Corruption challenge
Libya’s oil industry drives 95 percent of the country’s exports, and corruption is endemic. Last year, Transparency International ranked Libya 171st out of 180 nations in its annual Corruption Perceptions Index.
Human trafficking is another massive problem. Organized crime syndicates in the major Mediterranean ports use their oil smuggling routes to make Libya the prime departure point for moving economic refugees to Europe, fueling an immigration crisis that has badly divided the European Union.
According to the Office of the U.N. High Commissioner for Refugees, 124,711 people crossed from Libya to Europe from January 2017 to March 2018, and 4,578 refugees were declared dead or missing at sea last year.
Vincent Cochetel, the UNHCR special envoy for the Central Mediterranean, has called for “naming and shaming” traffickers and smugglers and freezing their assets.
In February, the U.S. Treasury’s office of foreign assets control did just that, sanctioning six specific smugglers from Libya, Malta and Egypt in addition to 24 companies and seven vessels.
International investors have taken notice.
Last week, the Texas-based Guidry Group announced plans for a $1 billion redevelopment of a deep-water port near the strategic northeastern city of Susah, where tradition holds that Roman Gen. Marc Antony reportedly built Cleopatra a swimming pool.
Founder Michael Guidry said in a phone interview from Benghazi that he had been to Libya more than a dozen times since 2012, when he began pitching officials to rebuild the Susah port.

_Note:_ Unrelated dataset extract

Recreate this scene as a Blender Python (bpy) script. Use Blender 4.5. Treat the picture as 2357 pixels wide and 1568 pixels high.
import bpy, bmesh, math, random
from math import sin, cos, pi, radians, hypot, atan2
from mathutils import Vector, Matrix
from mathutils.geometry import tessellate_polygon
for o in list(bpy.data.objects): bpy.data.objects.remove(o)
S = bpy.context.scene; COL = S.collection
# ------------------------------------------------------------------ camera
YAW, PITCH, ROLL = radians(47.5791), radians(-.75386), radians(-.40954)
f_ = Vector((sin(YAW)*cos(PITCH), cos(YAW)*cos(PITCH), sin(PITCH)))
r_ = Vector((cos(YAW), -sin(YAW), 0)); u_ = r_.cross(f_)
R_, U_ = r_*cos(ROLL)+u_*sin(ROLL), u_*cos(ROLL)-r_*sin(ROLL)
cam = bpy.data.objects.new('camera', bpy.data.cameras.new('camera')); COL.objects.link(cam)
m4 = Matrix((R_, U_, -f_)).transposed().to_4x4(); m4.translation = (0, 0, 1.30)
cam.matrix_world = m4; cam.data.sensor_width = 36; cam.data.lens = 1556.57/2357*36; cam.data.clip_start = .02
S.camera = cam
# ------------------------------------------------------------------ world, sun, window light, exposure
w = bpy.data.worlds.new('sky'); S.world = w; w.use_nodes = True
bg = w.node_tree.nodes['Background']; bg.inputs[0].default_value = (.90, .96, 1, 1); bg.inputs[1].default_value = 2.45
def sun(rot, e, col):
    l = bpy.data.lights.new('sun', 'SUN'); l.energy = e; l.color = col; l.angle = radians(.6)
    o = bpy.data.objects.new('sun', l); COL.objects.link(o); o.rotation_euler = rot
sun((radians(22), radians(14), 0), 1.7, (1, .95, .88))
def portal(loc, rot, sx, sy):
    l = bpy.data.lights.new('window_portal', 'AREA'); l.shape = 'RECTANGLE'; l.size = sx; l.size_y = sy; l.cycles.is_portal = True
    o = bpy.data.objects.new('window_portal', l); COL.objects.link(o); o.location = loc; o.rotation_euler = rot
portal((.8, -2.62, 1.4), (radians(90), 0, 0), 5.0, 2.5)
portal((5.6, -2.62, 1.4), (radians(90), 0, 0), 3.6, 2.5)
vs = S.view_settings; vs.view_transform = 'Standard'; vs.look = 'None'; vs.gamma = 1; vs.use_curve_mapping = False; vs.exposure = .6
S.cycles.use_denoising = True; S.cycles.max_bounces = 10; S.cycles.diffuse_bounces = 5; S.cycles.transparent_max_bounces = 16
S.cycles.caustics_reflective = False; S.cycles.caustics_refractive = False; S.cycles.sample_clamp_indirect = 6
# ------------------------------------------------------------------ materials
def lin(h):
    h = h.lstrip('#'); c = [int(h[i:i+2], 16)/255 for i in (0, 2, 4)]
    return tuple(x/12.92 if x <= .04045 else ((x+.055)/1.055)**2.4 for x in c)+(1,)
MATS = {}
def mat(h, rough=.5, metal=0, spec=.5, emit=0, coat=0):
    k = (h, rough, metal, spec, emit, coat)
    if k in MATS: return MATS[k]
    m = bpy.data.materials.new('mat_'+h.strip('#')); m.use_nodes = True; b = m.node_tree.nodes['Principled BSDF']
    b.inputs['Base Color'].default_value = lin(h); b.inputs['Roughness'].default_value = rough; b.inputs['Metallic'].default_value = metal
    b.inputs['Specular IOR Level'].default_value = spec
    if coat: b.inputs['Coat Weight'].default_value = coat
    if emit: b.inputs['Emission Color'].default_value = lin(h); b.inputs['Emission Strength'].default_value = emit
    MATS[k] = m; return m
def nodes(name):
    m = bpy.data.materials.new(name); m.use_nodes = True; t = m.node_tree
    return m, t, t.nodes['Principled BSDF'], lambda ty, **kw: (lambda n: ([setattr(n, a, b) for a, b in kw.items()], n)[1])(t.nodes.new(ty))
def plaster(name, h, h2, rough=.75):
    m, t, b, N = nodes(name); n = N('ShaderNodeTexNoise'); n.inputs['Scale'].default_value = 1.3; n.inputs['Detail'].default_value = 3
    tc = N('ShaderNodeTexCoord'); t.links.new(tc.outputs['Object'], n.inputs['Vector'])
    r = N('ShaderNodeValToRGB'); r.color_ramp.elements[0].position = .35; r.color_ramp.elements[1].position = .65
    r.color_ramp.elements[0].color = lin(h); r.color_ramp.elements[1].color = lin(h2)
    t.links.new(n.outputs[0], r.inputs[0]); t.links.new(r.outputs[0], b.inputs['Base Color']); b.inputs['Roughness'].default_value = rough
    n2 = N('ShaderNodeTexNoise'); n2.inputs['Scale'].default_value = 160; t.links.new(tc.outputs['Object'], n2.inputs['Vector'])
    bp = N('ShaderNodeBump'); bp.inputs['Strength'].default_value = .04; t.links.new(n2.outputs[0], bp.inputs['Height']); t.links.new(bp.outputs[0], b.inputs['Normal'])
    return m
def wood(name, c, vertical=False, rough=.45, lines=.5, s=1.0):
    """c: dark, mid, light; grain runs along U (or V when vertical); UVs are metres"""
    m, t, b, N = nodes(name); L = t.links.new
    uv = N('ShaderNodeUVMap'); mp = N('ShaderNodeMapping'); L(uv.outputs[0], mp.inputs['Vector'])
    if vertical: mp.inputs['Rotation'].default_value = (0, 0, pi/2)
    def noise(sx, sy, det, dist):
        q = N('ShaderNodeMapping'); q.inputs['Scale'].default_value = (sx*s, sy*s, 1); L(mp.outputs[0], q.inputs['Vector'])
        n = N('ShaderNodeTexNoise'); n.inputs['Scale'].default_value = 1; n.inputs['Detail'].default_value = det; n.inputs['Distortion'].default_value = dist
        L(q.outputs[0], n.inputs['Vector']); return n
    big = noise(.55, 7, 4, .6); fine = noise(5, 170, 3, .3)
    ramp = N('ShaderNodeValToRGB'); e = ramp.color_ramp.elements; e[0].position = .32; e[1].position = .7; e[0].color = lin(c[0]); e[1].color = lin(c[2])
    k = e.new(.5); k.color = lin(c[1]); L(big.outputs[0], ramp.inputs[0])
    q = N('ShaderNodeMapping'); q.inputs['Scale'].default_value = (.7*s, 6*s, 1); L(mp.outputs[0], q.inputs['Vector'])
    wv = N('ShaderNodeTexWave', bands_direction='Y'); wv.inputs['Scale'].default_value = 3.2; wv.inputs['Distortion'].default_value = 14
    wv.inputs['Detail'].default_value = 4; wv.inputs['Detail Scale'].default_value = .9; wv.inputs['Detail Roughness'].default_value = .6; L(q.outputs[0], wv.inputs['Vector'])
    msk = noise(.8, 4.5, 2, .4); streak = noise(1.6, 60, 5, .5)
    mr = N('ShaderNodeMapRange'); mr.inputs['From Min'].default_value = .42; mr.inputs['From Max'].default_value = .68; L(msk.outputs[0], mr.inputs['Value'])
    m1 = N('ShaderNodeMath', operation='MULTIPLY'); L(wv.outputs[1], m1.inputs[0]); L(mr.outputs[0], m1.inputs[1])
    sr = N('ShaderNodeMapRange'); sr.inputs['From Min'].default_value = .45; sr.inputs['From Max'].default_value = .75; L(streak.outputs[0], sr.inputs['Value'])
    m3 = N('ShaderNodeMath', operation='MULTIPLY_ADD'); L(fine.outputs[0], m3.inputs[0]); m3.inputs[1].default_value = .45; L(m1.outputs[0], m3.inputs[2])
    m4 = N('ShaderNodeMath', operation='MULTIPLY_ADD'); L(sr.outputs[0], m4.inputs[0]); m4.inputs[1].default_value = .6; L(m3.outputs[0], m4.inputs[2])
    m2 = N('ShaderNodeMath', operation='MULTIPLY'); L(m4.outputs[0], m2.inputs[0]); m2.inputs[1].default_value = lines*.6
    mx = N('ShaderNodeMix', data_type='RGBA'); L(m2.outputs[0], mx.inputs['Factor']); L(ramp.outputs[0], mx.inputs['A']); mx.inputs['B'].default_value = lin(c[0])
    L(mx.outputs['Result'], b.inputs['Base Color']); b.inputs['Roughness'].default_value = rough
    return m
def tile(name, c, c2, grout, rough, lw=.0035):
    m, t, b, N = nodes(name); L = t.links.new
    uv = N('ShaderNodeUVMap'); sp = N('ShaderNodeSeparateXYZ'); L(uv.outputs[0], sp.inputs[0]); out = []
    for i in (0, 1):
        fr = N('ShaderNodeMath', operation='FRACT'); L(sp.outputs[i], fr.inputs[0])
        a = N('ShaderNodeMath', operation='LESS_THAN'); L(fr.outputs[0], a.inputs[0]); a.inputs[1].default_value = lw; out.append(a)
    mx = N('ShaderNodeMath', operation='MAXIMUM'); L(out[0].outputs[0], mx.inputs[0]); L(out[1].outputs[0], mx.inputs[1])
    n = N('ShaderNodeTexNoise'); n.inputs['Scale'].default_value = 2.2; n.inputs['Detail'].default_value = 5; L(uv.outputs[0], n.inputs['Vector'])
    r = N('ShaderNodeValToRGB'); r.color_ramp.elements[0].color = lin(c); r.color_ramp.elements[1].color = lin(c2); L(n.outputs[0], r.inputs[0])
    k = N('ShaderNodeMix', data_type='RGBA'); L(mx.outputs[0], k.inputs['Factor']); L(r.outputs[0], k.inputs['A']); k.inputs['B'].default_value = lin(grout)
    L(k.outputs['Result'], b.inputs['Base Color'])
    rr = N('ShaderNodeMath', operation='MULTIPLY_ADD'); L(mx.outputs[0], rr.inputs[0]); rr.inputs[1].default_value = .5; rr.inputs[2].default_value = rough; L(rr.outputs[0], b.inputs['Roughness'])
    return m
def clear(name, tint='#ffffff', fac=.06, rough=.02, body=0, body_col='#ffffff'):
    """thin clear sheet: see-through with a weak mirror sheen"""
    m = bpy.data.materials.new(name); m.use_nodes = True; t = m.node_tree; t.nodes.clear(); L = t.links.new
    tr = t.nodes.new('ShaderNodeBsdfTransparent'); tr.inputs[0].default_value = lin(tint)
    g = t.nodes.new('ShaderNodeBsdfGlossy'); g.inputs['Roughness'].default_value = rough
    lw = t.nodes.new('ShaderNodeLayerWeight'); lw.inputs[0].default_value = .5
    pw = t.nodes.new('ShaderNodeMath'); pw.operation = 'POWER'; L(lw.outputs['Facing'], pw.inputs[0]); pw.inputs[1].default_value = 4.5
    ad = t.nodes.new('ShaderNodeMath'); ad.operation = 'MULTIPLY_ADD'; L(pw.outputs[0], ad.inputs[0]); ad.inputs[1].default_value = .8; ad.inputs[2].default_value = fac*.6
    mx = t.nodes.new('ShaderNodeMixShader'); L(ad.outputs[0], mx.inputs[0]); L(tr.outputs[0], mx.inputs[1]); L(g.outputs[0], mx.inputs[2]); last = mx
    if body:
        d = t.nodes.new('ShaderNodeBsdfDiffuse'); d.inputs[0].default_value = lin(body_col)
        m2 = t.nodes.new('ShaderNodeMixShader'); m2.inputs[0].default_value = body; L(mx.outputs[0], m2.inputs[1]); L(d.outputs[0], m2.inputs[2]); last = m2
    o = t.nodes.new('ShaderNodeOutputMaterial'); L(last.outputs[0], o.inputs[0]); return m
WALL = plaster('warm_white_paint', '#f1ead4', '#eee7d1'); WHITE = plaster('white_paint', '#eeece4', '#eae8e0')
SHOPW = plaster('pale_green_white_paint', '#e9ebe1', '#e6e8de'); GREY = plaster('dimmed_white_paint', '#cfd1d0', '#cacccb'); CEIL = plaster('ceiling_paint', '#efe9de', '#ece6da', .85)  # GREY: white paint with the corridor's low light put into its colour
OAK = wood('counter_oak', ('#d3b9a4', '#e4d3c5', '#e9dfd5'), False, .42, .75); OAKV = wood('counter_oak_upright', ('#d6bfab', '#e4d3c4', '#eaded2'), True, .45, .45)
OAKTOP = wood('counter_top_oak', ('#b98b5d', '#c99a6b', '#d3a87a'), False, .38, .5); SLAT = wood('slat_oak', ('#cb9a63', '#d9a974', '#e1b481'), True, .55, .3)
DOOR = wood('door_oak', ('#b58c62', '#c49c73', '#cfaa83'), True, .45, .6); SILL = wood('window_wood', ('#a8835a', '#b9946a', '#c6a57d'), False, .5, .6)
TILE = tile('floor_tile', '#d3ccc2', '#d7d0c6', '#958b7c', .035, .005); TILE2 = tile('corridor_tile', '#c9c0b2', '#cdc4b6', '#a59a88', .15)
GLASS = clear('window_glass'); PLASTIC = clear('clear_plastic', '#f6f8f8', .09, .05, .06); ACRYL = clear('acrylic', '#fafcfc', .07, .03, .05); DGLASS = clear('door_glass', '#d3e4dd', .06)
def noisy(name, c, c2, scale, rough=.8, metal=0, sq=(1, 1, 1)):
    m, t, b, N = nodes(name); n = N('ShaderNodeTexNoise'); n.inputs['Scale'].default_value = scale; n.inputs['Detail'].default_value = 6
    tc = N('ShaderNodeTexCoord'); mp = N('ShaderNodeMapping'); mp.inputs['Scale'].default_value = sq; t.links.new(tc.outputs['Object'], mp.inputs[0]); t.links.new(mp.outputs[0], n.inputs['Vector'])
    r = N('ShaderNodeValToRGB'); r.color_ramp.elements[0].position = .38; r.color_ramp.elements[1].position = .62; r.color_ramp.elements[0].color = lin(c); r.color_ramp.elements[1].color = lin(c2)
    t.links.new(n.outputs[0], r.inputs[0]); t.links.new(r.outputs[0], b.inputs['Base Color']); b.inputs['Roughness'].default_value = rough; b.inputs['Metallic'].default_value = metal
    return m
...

The former specialist in kidnapping and ransom negotiations and security services said his firm has evolved into developing critical infrastructure for war-torn countries.
Despite the difficulties and dangers, Mr. Guidry said, the Susah port project has attracted serious American investors and the interests of a major global port operator.
“The Libyans told me they had a dream of building a deep-sea port,” he said. “This is it. They have been through so much, they need their dreams to start becoming real.”